Zachary Fine (left, Valentine) and Noah Brody (Proteus) are The Two Gentlemen of Verona. Photo by Teresa Wood.

Zachary Fine (left, Valentine) and Noah Brody (Proteus) are The Two Gentlemen of Verona. Photo by Teresa Wood.

Without space to find love and acceptance in your failure there will never be growth. It’s a thing that we hear often, but until you are truly surrounded by love and support, it’s a hard thing to accept. My experience with Fiasco has revealed this to be a truth undeniable, and the acceptance of such love has been life changing.

Innovation and failure are undoubtedly linked and when we allow ourselves to risk together in a spirit of faith and love and support we find permission to release so much more of ourselves. This collectivity is something that enlarges our humanity. We feel it in the theater each night as we look into the audience’s eyes and ask them to lay down their burdens for a bit and come with us on a ride. It’s a true leap of faith for us all every time we head out on that stage. I couldn’t be prouder to take that leap as a member of Fiasco every night.


I had a magical evening on Sunday night. I fear the feelings of inadequacy never really go away, but we learn to control them and trust our instincts. You all bring on to the stage that hard work of rehearsals and it shows in a true company show. Wonderful post and wonderful work. I Praise… Acclaim… Applaud. (And the bit with the dog was charming.)

Richard S. Willis — April 23, 2014

Richard, I’m so glad you came and thank you so much for responding to the post. I take comfort in your advice that we learn more and more to trust our instincts over time…somehow the vulnerability of stepping into that trust can bring with it a lot of shame and we must either work through that or find a way around it…either way…it’s scary and requires courage. Thanks for your kind words and I hope we get to meet at the Folger sometime soon.

Zachary Fine — April 24, 2014

My wonderful experience at tonight’s play and the grin that stayed on my face and followed be home prompted me to hop on the computer to learn more about the fantastic show at Folger.

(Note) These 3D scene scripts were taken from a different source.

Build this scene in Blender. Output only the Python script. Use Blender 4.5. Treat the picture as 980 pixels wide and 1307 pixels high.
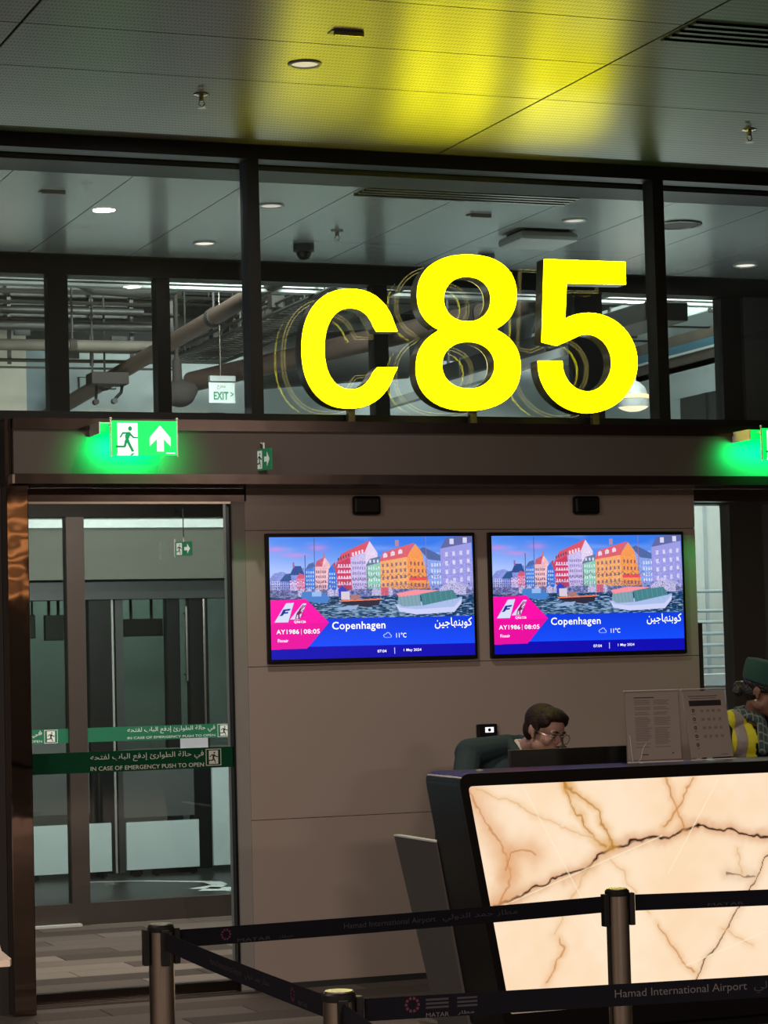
import bpy, bmesh, math, random
import numpy as np
from mathutils import Vector, Matrix

for _o in list(bpy.data.objects): bpy.data.objects.remove(_o)
SC = bpy.context.scene
COL = SC.collection
RND = random.Random(7)
PI = math.pi

# ------------------------------------------------------------------ camera
EYE = 1.62
YAW, PITCH, ROLL, FPX = 0.37012183, 0.06031347, -0.02561727, 3133.79
def make_camera():
    f = Vector((math.sin(YAW)*math.cos(PITCH), math.cos(YAW)*math.cos(PITCH), math.sin(PITCH)))
    r = Vector((math.cos(YAW), -math.sin(YAW), 0)); u = r.cross(f)
    r2 = r*math.cos(ROLL) + u*math.sin(ROLL); u2 = u*math.cos(ROLL) - r*math.sin(ROLL)
    cd = bpy.data.cameras.new('camera'); cam = bpy.data.objects.new('camera', cd); COL.objects.link(cam)
    cam.matrix_world = Matrix(((r2.x, u2.x, -f.x, 0), (r2.y, u2.y, -f.y, 0), (r2.z, u2.z, -f.z, EYE), (0, 0, 0, 1)))
    cd.sensor_fit = 'HORIZONTAL'; cd.sensor_width = 36.0; cd.lens = FPX*36.0/980.0
    cd.clip_start = 0.05; cd.clip_end = 200
    SC.camera = cam
make_camera()

# ------------------------------------------------------------------ world, exposure
W = bpy.data.worlds.new('world'); SC.world = W; W.use_nodes = True
W.node_tree.nodes['Background'].inputs[0].default_value = (0.55, 0.66, 0.72, 1)
W.node_tree.nodes['Background'].inputs[1].default_value = 0.9
vs = SC.view_settings
vs.view_transform = 'Standard'; vs.look = 'None'; vs.exposure = 0.0; vs.gamma = 1.0; vs.use_curve_mapping = False
SC.cycles.use_denoising = True
SC.cycles.transparent_max_bounces = 24
SC.cycles.max_bounces = 8
SC.cycles.caustics_reflective = False; SC.cycles.caustics_refractive = False
SC.cycles.sample_clamp_indirect = 4.0

def area(name, loc, size, power, col=(1, .86, .72), rot=(0, 0, 0), sizey=None, parent=None, spread=180):
    ld = bpy.data.lights.new(name, 'AREA'); ld.energy = power; ld.color = col
    ld.shape = 'RECTANGLE' if sizey else 'DISK'; ld.size = size
    if sizey: ld.size_y = sizey
    ld.spread = math.radians(spread)
    o = bpy.data.objects.new(name, ld); COL.objects.link(o)
    o.location = loc; o.rotation_euler = rot
    if parent:
        o.parent = parent; o.location = Vector(loc) - OFFS[parent.name]
    return o
OFFS = {}
COOL = (.88, .96, .94)
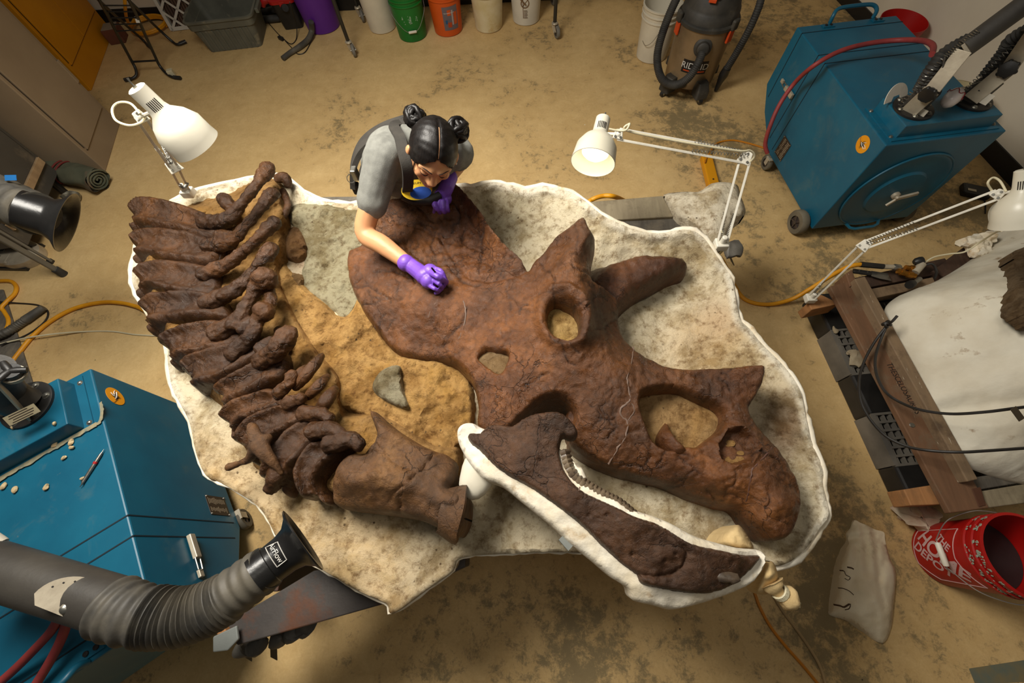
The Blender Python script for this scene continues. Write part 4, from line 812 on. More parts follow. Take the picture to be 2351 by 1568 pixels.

What a neat little blog you have going, I really enjoyed reading it.

I think I now have a new favorite Shakespeare, and likely will see this show again. As a newcomer to DC and an intern on a budget this show opened my eyes to the lovely quality that DC performing arts has. Thank you and well done to the cast. The bit with the dog was brilliant.
Brytann Busick

Brytann Busick — April 26, 2014

I’m so glad you enjoyed yourself. Thanks for coming out and sharing in all the fun and thanks for reading the blog. I hope you do come back and bring some friends.


Zachary Fine — April 29, 2014

Now I understand Richard’s and Brytann’s comments about the dog! (I saw this marvelous production yesterday.) About 30 years ago, I saw Katherine Hepburn on stage in West Side Waltz — she made the audience cry simply by dropping her head when she couldn’t reach the window. Not a word. I think that’s how you know when someone has that extra touch of talent, when they can move an audience without saying a word. The lovely funny dog has that touch. Bravo to the dog, and to the entire cast. Loved it.